Basically, /m/ and /f/ are very nearly as different as two sounds can be. This means that when we say them next to each other, we add in another sound that's halfway between them to make the transition a bit easier. /p/ is made with the same lip-shape as /m/, and the airflow is the same, but the vocal folds are like they are when we say /f/. This insertion of a sound is called 'epenthesis' and we do it all the time: adding a 'p' in 'hamster' is a famous one, showing that this isn't because the cluster comes at the end of the syllable. It only occasionally shows up in spelling mistakes (like bumpf or hampster), and this is a really cool insight into what we say and what we are aware of when we say it.

Monday 3 August 2015

Ribenary

I saw this advert last week:



It's an advert for Ribena. It's got some wordplay around the suffixes -y (which makes nouns into adjectives) and -est (superlative) and the combination of both of these. So in the slogan at the top, we have tastiest and fruitiest, both of which are common enough words, but also blackcurrantiest. That's the kind of word that people might ask 'is that a real word?' and of course it is, because it's made with perfectly legal word-creation processes, but it sticks out because it's new. Blackcurranty isn't normally an adjective, but of course we can make it easily (I just did) by sticking the -y suffix, which turns nouns (like blackcurrant) into adjectives. And then once you've got an adjective that ends in -y, you can make the comparative blackcurrantier and the superlative blackcurrantiest. With a word this long, we'd normally use more and most instead, though, so this word is eye-catching because it sounds unusual.
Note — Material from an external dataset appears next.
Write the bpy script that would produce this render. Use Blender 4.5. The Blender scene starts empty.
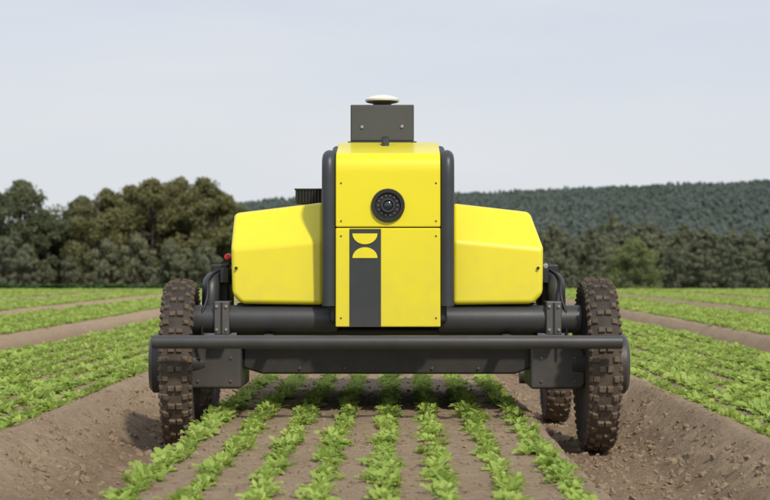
import bpy, bmesh, math, random
import numpy as np
from mathutils import Vector, Matrix, Euler, noise as mnoise
random.seed(7); rng=np.random.default_rng(7)
scene=bpy.context.scene
R=math.radians

# ------------------------------------------------------------------ helpers
def link(o,parent=None):
    scene.collection.objects.link(o)
    if parent is not None: o.parent=parent
    return o
def empty(name,loc=(0,0,0),rot=(0,0,0),parent=None):
    e=bpy.data.objects.new(name,None); e.location=loc; e.rotation_euler=rot
    e.empty_display_size=.1
    return link(e,parent)
def mat(name,col,rough=.6,metal=0,var=.15,vscale=8,bump=0,bscale=40,coat=0,col2=None,spec=.5,dirt=None):
    m=bpy.data.materials.new(name); m.use_nodes=True
    nt=m.node_tree; n=nt.nodes; l=nt.links; b=n['Principled BSDF']
    tc=n.new('ShaderNodeTexCoord')
    nz=n.new('ShaderNodeTexNoise'); nz.inputs['Scale'].default_value=vscale; nz.inputs['Detail'].default_value=6
    l.new(tc.outputs['Object'],nz.inputs['Vector'])
    mx=n.new('ShaderNodeMix'); mx.data_type='RGBA'
    c2=col2 if col2 else tuple(c*(1-var) for c in col)
    mx.inputs[6].default_value=(*col,1); mx.inputs[7].default_value=(*c2,1)
    mr=n.new('ShaderNodeMapRange'); mr.inputs[1].default_value=.35; mr.inputs[2].default_value=.65
    l.new(nz.outputs['Fac'],mr.inputs[0]); l.new(mr.outputs[0],mx.inputs[0])
    out=mx.outputs[2]
    if dirt:   # dust collecting towards the lower parts
        dcol,z0,z1,amt=dirt
        geo=n.new('ShaderNodeNewGeometry'); sp=n.new('ShaderNodeSeparateXYZ'); l.new(geo.outputs['Position'],sp.inputs[0])
        m2=n.new('ShaderNodeMapRange'); m2.inputs[1].default_value=z1; m2.inputs[2].default_value=z0; m2.inputs[3].default_value=0; m2.inputs[4].default_value=amt
        l.new(sp.outputs[2],m2.inputs[0])
        nz3=n.new('ShaderNodeTexNoise'); nz3.inputs['Scale'].default_value=14; nz3.inputs['Detail'].default_value=8
        l.new(tc.outputs['Object'],nz3.inputs['Vector'])
        mm=n.new('ShaderNodeMath'); mm.operation='MULTIPLY'; l.new(m2.outputs[0],mm.inputs[0]); l.new(nz3.outputs['Fac'],mm.inputs[1])
        mm2=n.new('ShaderNodeMath'); mm2.operation='MULTIPLY'; mm2.inputs[1].default_value=1.8; mm2.use_clamp=True; l.new(mm.outputs[0],mm2.inputs[0])
        mx2=n.new('ShaderNodeMix'); mx2.data_type='RGBA'; l.new(mm2.outputs[0],mx2.inputs[0]); l.new(out,mx2.inputs[6]); mx2.inputs[7].default_value=(*dcol,1)
        out=mx2.outputs[2]
    l.new(out,b.inputs['Base Color'])
    b.inputs['Roughness'].default_value=rough; b.inputs['Metallic'].default_value=metal
    b.inputs['Coat Weight'].default_value=coat; b.inputs['Coat Roughness'].default_value=.15
    b.inputs['Specular IOR Level'].default_value=spec
    rr=n.new('ShaderNodeMapRange'); rr.inputs[3].default_value=max(rough-.07,.02); rr.inputs[4].default_value=min(rough+.1,1)
    l.new(nz.outputs['Fac'],rr.inputs[0]); l.new(rr.outputs[0],b.inputs['Roughness'])
    if bump:
        nb=n.new('ShaderNodeTexNoise'); nb.inputs['Scale'].default_value=bscale; nb.inputs['Detail'].default_value=8
        l.new(tc.outputs['Object'],nb.inputs['Vector'])
        bp=n.new('ShaderNodeBump'); bp.inputs['Strength'].default_value=bump; bp.inputs['Distance'].default_value=.02
        l.new(nb.outputs['Fac'],bp.inputs['Height']); l.new(bp.outputs['Normal'],b.inputs['Normal'])
    return m
def obj_from_bm(name,bm,m,parent=None,smooth=False,bevel=0,seg=3,angle=35):
    me=bpy.data.meshes.new(name); bmesh.ops.recalc_face_normals(bm,faces=bm.faces); bm.to_mesh(me); bm.free()
    if not isinstance(m,(list,tuple)): m=[m]
    for k in m: me.materials.append(k)
    o=bpy.data.objects.new(name,me); link(o,parent)
    if bevel:
        bv=o.modifiers.new('bevel','BEVEL'); bv.width=bevel; bv.segments=seg; bv.limit_method='ANGLE'; bv.angle_limit=R(16 if name=='side_cover' else 25)
        bv.harden_normals=False; smooth=True
    if smooth:
        me.polygons.foreach_set('use_smooth',[True]*len(me.polygons))
        try:
            me.set_sharp_from_angle(angle=R(angle))
        except Exception: pass
        if bevel:
            wn=o.modifiers.new('wn','WEIGHTED_NORMAL'); wn.keep_sharp=False
            at=me.attributes.get('sharp_edge')
            if at: me.attributes.remove(at)
    return o
def box(name,x0,x1,y0,y1,z0,z1,m,parent=None,bevel=.006,seg=3):
    bm=bmesh.new(); bmesh.ops.create_cube(bm,size=1)
    for v in bm.verts:
        v.co=Vector((x0+(v.co.x+.5)*(x1-x0),y0+(v.co.y+.5)*(y1-y0),z0+(v.co.z+.5)*(z1-z0)))
    return obj_from_bm(name,bm,m,parent,bevel=bevel,seg=seg)
def cyl(name,p0,p1,r,m,parent=None,r2=None,seg=32,bevel=.003):
    p0=Vector(p0);p1=Vector(p1); d=p1-p0
    bm=bmesh.new(); bmesh.ops.create_cone(bm,cap_ends=True,segments=seg,radius1=r,radius2=r if r2 is None else r2,depth=d.length)
    q=d.to_track_quat('Z','Y').to_matrix().to_4x4(); q.translation=(p0+p1)/2
    bmesh.ops.transform(bm,matrix=q,verts=bm.verts)
    return obj_from_bm(name,bm,m,parent,bevel=bevel,seg=2)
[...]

At the bottom, we have one the fact of it the exact same thing: it says 'You can't get any more Ribenary'. Again, just stick a -y onto a noun (Ribena) to get the adjective. Unfortunately here there is a spelling issue. Ribena, unusually for English words, ends in an 'a'. You can't stick -y onto the end of that, because Ribenay doesn't look at all like the word it's meant to be. So they've spelt it the same way we say it: with an 'r' that wasn't there to start with. This is called 'intrusive r' and all it does is make it easier for us to say two consecutive vowels.

Intrusive 'r' is closely related to 'linking r', which is the one that is there in the spelling but that people who speak dialects like mine wouldn't normally pronounce - like at the end of computer. When that word is followed by a vowel, like in the phrase my computer is switched on, the 'r' comes back again. For me, these two types of 'r' are so similar that I usually have to look them up to check I've got the names right.

Now, I believe that rhotic speakers don't have this intrusive 'r'. Rhotic speakers are the ones who would normally pronounce the 'r' at the end of computer. For those people, linking 'r' isn't really a thing because the 'r' is always there anyway, and the problems we might solve with intrusive 'r' are solved another way. So for those people (and that's most of Scotland, Ireland and North America, for instance), is this advert just weird? Does the word Ribenary work?